WORK TO DO =
Your task is to transcribe, without alteration, the lines from the top of the material below through the line bearing "var idx := PackedInt32Array()", inclusive.

INFORMATION SHOWN =
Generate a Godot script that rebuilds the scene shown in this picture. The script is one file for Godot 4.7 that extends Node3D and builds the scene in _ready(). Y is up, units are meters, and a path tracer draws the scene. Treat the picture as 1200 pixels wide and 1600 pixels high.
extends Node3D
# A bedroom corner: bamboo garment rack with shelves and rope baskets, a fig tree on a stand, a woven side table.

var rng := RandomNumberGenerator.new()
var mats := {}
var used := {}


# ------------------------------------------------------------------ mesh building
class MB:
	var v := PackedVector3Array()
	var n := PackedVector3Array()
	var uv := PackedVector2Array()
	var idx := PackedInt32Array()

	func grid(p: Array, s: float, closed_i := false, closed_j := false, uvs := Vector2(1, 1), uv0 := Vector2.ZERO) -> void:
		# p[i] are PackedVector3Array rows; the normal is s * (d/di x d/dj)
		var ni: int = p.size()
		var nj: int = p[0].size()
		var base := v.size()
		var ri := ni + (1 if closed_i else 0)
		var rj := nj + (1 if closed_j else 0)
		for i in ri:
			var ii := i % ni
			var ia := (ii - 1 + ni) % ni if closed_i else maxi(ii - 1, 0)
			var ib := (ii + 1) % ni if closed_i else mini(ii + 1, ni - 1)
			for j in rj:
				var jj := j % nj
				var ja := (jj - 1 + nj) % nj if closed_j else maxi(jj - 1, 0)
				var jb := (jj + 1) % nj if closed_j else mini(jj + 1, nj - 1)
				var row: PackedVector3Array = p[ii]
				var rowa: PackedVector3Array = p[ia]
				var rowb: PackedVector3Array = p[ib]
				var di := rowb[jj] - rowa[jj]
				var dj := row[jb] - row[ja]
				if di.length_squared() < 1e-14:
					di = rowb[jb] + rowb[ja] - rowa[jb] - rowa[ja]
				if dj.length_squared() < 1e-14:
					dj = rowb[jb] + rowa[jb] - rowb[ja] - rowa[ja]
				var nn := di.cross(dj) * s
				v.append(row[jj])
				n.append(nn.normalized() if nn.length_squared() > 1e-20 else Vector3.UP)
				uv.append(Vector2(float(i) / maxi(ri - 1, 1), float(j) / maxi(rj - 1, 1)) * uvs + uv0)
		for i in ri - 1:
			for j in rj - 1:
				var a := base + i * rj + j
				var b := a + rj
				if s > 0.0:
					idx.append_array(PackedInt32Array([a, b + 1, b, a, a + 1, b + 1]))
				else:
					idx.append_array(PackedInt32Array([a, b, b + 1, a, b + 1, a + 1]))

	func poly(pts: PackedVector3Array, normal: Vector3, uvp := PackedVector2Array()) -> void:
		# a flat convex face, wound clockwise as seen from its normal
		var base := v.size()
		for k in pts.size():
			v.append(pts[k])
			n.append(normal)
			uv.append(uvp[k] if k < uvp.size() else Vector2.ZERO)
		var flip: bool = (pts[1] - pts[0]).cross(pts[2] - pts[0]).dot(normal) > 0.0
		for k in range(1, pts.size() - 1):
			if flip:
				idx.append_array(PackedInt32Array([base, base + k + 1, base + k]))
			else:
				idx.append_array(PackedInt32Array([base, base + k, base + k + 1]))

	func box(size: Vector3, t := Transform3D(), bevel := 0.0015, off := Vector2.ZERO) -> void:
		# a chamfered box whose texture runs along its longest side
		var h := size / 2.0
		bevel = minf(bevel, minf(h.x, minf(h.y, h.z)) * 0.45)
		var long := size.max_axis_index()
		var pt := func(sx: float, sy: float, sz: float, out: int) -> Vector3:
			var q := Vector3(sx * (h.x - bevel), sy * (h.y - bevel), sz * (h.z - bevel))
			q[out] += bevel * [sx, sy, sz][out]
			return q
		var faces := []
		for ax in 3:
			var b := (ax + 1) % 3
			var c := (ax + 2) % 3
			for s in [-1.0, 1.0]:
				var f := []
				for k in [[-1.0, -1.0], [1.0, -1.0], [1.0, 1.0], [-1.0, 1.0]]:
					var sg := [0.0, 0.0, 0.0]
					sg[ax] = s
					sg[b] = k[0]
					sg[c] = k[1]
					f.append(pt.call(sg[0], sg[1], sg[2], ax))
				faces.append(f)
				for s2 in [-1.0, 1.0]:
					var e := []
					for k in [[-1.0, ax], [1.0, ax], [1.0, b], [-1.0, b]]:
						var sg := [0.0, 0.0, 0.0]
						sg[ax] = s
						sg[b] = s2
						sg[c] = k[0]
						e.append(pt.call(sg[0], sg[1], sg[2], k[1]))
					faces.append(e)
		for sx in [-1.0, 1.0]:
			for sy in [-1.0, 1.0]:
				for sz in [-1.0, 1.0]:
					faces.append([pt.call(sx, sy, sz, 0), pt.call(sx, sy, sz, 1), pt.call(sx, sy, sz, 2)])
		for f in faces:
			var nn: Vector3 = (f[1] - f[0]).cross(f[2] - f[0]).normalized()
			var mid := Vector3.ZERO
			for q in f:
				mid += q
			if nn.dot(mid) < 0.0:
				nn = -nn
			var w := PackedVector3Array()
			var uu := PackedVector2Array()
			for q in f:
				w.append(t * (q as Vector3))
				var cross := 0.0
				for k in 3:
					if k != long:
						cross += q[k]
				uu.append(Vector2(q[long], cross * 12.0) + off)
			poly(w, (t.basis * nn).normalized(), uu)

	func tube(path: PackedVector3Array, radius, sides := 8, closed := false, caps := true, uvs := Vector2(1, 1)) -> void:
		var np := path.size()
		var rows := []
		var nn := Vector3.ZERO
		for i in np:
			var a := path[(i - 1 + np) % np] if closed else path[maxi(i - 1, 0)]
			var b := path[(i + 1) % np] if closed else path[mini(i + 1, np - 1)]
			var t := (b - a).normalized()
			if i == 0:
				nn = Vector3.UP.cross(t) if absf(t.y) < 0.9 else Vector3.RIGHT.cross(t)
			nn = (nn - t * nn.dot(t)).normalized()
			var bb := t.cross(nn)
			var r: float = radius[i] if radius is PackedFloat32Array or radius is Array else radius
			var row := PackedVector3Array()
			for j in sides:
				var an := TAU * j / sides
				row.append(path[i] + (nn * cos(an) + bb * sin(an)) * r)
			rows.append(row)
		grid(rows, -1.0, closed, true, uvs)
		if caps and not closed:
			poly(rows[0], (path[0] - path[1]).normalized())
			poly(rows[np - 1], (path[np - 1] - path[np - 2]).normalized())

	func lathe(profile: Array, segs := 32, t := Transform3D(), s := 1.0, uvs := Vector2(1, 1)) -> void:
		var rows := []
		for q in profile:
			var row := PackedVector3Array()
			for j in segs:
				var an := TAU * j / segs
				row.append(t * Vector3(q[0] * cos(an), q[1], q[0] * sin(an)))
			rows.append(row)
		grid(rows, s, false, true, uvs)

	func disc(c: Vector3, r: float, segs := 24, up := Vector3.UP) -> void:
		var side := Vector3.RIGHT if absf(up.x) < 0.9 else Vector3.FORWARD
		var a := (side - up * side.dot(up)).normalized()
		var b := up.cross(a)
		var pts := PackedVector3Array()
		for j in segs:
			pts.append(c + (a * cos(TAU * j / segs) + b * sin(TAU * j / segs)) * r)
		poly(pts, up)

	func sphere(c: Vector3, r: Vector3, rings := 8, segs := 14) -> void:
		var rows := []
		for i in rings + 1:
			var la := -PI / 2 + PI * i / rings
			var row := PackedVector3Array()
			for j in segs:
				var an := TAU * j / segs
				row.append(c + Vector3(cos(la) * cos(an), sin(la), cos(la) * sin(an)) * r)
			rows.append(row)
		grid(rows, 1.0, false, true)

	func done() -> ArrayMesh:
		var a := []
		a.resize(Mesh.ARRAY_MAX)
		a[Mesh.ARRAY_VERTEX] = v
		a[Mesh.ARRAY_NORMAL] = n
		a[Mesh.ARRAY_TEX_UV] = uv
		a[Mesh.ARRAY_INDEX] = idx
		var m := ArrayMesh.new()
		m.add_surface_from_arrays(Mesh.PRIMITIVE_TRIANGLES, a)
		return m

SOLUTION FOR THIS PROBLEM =
Generate a Godot script that rebuilds the scene shown in this picture. The script is one file for Godot 4.7 that extends Node3D and builds the scene in _ready(). Y is up, units are meters, and a path tracer draws the scene. Treat the picture as 1200 pixels wide and 1600 pixels high.
extends Node3D
# A bedroom corner: bamboo garment rack with shelves and rope baskets, a fig tree on a stand, a woven side table.

var rng := RandomNumberGenerator.new()
var mats := {}
var used := {}


# ------------------------------------------------------------------ mesh building
class MB:
	var v := PackedVector3Array()
	var n := PackedVector3Array()
	var uv := PackedVector2Array()
	var idx := PackedInt32Array()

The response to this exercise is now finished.